CISA open-sources Thorium platform for malware, forensic analysis

CISA open-sources Thorium platform for malware, forensic analysis

The U.S. Cybersecurity and Infrastructure Security Agency (CISA) today announced the public availability of Thorium, an open-source platform for malware and forensic analysts across the government, public, and private sectors.

Thorium was developed in partnership with Sandia National Laboratories as a scalable cybersecurity suite that automates many tasks involved in cyberattack investigations, and can schedule over 1,700 jobs per second and ingest over 10 million files per hour per permission group.

“Thorium enhances cybersecurity teams’ capabilities by automating analysis workflows through seamless integration of commercial, open-source, and custom tools,” CISA said on Thursday.

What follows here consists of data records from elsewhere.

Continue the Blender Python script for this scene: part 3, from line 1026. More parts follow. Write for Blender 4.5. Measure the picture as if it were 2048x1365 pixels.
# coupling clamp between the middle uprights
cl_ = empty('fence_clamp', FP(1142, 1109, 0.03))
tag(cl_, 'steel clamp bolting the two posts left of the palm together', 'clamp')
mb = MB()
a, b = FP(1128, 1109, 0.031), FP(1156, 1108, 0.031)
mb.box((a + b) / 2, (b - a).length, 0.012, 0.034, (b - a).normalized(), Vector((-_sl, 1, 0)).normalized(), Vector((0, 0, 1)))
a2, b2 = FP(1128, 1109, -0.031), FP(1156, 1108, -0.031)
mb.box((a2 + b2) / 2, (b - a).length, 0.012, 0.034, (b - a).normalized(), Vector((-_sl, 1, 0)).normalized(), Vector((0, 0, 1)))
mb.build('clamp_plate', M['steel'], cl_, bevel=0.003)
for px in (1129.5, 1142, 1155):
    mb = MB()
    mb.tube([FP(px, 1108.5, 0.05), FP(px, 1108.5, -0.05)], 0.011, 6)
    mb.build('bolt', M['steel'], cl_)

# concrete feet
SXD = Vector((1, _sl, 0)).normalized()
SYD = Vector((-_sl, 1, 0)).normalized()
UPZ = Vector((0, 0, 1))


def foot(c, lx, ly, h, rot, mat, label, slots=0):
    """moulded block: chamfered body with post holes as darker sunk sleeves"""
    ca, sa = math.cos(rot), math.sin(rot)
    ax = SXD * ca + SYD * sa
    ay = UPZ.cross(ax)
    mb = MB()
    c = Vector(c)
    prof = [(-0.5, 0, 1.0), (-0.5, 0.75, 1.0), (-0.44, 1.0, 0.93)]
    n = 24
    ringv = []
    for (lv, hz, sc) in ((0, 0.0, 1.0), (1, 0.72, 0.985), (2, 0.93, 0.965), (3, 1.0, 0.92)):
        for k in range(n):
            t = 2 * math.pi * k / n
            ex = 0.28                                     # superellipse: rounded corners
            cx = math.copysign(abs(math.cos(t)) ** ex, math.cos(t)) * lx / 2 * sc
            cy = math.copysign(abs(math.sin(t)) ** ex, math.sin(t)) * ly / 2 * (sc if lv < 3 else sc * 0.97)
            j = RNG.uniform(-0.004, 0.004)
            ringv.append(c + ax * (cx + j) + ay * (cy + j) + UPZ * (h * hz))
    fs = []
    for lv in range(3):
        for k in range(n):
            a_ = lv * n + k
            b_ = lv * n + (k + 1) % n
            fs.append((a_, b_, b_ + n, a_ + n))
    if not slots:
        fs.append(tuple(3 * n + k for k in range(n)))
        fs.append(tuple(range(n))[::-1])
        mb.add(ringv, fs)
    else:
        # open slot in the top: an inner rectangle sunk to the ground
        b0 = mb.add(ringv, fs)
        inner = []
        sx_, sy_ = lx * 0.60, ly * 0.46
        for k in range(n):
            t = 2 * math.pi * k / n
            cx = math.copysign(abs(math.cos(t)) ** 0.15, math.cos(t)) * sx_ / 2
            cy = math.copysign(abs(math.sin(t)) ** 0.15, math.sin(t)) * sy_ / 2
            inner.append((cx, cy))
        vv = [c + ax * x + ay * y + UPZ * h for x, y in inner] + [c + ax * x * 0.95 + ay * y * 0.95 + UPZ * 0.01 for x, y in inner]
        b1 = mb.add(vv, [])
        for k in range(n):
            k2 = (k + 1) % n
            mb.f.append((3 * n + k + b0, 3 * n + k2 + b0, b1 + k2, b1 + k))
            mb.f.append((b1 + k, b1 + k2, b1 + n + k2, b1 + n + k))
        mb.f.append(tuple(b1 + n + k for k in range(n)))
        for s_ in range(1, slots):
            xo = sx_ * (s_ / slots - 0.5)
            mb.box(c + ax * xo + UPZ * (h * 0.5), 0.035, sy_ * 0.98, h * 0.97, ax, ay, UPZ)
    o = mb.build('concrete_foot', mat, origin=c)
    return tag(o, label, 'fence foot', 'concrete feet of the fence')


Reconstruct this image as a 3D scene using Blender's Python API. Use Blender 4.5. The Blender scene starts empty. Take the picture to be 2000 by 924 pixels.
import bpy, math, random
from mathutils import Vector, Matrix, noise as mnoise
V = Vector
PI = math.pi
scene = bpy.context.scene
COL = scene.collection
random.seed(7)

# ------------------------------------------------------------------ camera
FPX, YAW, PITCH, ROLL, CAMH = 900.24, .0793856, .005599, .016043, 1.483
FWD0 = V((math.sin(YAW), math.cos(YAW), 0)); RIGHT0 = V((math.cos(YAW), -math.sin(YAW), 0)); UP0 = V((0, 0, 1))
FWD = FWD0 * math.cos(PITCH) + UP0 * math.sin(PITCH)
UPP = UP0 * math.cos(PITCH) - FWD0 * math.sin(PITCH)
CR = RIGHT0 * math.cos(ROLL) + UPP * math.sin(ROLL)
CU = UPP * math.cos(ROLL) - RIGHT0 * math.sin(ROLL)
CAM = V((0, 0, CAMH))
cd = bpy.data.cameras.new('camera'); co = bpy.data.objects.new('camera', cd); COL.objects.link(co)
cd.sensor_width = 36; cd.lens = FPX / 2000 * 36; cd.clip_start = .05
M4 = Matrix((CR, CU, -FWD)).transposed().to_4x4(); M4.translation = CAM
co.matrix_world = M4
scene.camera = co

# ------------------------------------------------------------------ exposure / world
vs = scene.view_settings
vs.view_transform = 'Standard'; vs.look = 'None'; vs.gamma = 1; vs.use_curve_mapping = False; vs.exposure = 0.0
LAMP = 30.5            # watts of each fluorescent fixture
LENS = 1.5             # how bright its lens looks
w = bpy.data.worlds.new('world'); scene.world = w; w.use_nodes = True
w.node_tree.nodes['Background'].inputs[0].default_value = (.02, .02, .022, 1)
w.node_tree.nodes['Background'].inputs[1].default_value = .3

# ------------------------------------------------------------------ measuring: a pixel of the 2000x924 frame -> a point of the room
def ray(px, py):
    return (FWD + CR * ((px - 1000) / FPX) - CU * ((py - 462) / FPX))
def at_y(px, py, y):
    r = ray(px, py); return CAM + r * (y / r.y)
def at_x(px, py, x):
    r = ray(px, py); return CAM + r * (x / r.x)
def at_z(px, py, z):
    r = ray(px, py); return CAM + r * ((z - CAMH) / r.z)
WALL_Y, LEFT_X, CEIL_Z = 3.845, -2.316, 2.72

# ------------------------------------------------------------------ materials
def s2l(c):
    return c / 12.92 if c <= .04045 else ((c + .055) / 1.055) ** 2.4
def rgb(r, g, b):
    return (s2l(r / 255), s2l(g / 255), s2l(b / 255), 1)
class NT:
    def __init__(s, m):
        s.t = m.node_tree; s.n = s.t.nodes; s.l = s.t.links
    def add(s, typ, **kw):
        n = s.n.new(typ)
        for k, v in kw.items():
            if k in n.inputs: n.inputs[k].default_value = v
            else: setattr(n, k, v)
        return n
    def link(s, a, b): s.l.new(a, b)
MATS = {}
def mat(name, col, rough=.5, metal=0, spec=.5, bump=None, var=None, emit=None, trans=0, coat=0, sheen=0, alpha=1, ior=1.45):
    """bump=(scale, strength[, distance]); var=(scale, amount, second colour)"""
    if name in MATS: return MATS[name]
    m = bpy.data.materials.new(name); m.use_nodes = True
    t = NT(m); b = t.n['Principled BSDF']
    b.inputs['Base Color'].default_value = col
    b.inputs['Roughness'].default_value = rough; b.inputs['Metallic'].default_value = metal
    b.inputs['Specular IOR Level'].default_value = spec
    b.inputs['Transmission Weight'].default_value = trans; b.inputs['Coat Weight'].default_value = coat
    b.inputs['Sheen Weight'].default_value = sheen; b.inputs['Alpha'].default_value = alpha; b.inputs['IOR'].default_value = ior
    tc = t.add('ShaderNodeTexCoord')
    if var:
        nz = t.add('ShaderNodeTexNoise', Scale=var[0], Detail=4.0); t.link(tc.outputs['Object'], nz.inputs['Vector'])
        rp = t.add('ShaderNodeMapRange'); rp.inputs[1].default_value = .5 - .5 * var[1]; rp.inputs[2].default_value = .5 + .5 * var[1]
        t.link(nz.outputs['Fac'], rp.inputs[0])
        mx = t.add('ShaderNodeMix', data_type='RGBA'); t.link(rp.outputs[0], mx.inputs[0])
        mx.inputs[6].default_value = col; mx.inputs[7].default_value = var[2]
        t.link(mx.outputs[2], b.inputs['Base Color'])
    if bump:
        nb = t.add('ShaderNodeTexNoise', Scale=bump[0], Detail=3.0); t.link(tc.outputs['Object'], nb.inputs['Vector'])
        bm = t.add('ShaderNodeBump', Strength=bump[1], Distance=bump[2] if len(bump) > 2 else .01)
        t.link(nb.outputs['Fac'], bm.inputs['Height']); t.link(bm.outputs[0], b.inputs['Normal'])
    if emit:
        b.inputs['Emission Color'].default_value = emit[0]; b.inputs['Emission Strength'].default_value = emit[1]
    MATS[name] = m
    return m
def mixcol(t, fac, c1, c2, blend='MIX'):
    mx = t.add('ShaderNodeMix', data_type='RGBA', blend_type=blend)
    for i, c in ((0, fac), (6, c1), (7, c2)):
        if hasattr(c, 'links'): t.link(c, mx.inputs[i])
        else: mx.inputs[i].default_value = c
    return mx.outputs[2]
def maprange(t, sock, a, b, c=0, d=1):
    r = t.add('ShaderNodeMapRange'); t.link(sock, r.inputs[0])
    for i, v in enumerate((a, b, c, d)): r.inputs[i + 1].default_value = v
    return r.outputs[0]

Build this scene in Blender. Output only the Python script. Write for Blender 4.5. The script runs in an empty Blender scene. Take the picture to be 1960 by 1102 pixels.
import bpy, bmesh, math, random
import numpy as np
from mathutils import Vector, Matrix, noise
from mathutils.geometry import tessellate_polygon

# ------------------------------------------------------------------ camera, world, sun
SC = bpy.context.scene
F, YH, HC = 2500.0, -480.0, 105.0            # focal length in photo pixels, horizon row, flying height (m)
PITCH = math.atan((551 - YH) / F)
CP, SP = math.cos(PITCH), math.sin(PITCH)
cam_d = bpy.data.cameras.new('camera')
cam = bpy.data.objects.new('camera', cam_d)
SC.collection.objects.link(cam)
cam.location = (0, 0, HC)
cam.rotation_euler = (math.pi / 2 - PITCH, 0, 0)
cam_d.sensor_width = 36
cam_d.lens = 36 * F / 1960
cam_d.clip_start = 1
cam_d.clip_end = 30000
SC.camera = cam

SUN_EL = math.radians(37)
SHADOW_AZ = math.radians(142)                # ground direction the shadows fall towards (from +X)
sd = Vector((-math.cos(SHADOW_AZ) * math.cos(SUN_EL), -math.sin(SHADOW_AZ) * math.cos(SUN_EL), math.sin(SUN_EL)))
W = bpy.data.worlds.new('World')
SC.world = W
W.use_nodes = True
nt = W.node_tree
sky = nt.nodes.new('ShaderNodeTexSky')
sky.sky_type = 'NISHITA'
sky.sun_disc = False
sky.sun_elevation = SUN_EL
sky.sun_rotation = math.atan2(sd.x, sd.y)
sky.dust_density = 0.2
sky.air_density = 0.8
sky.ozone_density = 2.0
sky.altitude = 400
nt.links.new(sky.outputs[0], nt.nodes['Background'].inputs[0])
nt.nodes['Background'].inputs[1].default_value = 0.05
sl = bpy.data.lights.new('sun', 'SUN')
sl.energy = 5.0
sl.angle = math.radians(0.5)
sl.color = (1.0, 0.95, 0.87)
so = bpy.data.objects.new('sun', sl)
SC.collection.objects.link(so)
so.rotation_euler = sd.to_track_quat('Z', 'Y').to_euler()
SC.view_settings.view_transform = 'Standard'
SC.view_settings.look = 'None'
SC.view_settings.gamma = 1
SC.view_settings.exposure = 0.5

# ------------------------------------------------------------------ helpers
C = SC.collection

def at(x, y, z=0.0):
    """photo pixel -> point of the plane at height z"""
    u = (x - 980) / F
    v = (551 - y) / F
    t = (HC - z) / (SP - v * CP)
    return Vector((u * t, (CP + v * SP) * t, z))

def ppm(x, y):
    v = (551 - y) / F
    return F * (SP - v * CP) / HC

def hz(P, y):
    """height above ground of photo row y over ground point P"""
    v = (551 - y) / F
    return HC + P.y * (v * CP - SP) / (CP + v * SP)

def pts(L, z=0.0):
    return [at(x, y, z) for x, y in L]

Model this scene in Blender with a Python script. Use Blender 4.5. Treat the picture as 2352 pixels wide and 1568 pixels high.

“It supports various mission functions, including software analysis, digital forensics, and incident response, allowing analysts to efficiently assess complex malware threats.”

Security teams can use Thorium for automating and speeding up various file analysis workflows, including but not limited to:

  • Easily import and export tools to facilitate sharing across cyber defense teams,
  • Integrate command-line tools as Docker images, including open-source, commercial, and custom software,
  • Filter results using tags and full-text search,
  • Control access to submissions, tools, and results with strict group-based permissions,
  • Scale with Kubernetes and ScyllaDB to meet workload demands.

Defenders can find installation instructions and get their own copy of Thorium from CISA’s official GitHub repository.

“By publicly sharing this platform, we empower the broader cybersecurity community to orchestrate the use of advanced tools for malware and forensic analysis,” added CISA Associate Director for Threat Hunting Jermaine Roebuck.

“Scalable analysis of binaries as well as other digital artifacts further enables cybersecurity analysts to understand and address vulnerabilities in benign software.”

On Wednesday, CISA released the Eviction Strategies Tool, which helps security teams during the incident response by providing the necessary actions to contain and evict adversaries from compromised networks and devices.

Last year, the cyber defense agency also made its “Malware Next-Gen” analysis system publicly available, allowing the public to submit malware samples for analysis by CISA.

One year earlier, CISA started offering free security scans for critical infrastructure facilities to help protect them from hacker attacks.